People had been getting used to the idea of ET since the Seti (Search for Extra-Terrestrial Intelligence) project first began listening out for alien radio signals 50 years ago, said Dr Harrison.

Today, surveys suggest that half the population of the US and Europe believe extra-terrestrials exist, and a "substantial proportion" were convinced alien spacecraft had already visited the Earth.

As long ago as the 1840s a popular New York newspaper reported on the discovery of "batmen" on the Moon. Later it was widely accepted that astronomers had found evidence of canals built by a dying civilisation on Mars.

In the 1960s scientists suspected that quasars and pulsars, galaxies and stars that emit powerful bursts of energy, might be intelligently controlled, said Dr Harrison. And in 1996 the American space agency Nasa announced it had found fossil evidence of life on Mars, in the form of a meteorite containing alien bugs.
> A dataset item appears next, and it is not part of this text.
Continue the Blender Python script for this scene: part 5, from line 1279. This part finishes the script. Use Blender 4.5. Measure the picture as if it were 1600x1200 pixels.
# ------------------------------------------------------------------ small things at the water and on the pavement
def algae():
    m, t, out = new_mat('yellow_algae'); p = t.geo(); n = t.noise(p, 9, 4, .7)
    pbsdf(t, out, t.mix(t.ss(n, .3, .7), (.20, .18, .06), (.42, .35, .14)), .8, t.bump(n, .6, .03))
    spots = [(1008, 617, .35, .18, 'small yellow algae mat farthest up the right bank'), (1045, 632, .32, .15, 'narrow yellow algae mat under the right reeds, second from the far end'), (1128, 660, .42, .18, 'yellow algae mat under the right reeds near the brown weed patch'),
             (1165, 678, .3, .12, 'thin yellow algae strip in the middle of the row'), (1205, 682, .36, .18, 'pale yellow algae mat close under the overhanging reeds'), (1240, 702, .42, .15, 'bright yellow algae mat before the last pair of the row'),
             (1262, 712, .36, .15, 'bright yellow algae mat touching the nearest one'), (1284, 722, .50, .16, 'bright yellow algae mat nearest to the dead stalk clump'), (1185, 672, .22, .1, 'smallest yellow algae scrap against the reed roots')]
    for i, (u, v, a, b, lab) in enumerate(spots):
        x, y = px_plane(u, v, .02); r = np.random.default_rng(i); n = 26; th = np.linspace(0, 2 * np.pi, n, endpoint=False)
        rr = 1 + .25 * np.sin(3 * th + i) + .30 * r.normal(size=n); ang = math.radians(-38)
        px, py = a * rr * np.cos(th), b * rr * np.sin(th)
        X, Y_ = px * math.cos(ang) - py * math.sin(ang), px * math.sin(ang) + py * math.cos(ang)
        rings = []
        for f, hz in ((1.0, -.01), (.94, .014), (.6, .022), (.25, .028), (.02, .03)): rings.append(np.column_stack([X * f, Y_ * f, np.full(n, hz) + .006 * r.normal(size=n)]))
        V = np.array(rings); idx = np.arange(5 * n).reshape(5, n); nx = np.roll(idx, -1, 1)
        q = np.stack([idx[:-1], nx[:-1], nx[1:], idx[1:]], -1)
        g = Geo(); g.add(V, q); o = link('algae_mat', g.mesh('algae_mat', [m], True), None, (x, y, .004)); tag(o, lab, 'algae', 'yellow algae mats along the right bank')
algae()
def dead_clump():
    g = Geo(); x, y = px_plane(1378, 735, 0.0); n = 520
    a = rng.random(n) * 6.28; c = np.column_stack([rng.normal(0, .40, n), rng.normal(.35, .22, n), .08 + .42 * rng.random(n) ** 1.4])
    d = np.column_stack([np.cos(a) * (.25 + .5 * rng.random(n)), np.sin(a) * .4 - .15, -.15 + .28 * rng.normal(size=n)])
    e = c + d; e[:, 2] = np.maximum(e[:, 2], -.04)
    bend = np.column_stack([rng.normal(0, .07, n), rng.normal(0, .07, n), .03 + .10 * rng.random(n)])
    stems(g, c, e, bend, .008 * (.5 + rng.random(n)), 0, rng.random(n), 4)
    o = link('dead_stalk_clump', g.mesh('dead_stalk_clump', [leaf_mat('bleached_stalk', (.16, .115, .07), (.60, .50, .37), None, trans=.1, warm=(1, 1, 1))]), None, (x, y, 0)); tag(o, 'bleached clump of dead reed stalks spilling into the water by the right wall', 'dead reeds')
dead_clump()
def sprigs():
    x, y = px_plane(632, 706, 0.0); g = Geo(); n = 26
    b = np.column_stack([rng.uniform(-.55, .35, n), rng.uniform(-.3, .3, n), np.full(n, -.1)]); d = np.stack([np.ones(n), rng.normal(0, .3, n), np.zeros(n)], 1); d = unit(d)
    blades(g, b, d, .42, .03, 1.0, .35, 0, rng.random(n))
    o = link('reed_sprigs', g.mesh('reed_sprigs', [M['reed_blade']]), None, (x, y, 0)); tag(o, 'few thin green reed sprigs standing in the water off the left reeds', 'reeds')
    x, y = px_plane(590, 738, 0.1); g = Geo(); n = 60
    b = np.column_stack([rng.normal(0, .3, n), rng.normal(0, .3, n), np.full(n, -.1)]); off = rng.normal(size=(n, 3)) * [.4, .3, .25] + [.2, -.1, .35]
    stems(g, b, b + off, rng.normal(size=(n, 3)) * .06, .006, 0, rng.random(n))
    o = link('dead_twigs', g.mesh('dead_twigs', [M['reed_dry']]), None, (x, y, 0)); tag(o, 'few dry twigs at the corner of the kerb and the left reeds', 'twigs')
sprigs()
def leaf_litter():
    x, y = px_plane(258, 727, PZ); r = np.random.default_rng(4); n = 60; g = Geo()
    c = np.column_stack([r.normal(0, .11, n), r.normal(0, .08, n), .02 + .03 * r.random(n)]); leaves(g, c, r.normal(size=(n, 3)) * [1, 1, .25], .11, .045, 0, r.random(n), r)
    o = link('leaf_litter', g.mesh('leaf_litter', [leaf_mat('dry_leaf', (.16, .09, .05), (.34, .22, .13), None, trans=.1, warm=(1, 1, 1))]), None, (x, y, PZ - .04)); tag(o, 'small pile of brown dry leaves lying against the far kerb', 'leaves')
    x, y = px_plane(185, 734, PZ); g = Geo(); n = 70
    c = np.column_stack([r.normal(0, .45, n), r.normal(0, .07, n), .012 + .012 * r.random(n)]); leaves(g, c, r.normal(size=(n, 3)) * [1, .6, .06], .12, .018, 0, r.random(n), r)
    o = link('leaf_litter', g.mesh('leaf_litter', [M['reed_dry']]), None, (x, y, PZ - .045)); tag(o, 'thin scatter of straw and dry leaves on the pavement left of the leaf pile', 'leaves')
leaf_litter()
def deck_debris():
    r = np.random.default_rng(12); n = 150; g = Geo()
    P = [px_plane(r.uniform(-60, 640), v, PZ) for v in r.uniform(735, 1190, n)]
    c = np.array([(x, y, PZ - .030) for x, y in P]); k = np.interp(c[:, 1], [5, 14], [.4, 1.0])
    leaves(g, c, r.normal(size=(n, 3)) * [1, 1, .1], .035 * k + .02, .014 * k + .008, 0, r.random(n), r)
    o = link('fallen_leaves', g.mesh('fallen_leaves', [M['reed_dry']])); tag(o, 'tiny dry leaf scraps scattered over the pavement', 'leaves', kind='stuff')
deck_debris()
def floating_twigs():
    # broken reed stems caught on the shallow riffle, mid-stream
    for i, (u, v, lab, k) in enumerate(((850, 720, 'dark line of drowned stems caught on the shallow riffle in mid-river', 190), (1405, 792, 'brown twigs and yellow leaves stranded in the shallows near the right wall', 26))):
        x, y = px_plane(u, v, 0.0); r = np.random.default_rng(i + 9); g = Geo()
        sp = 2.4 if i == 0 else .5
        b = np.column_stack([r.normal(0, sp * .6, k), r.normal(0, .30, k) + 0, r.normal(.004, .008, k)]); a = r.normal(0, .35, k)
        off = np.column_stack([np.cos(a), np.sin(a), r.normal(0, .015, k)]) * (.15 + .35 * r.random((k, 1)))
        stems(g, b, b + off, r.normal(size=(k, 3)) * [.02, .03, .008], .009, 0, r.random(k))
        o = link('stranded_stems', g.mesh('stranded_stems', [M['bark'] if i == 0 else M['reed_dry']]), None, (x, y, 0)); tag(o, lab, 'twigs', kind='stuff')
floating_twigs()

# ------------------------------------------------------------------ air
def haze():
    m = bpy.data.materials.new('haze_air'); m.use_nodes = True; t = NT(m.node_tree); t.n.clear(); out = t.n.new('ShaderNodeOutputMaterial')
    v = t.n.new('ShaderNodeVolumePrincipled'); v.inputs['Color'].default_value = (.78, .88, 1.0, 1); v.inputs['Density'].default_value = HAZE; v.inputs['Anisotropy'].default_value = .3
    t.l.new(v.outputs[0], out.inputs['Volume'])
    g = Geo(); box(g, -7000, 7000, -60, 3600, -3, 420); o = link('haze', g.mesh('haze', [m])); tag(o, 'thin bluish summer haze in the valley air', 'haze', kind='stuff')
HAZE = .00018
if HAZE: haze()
"Society has been unfazed by batmen on the Moon, the canals of Mars, discoveries of quasars and pulsars, claims that a fossil arrived from Mars, and bogus announcements of Seti detections," Dr Harrison wrote.

In North America and Europe at least, neither the discovery of an alien specimen nor the detection of a "dial tone at a distance" were likely to lead to "widespread psychological disintegration and collapse".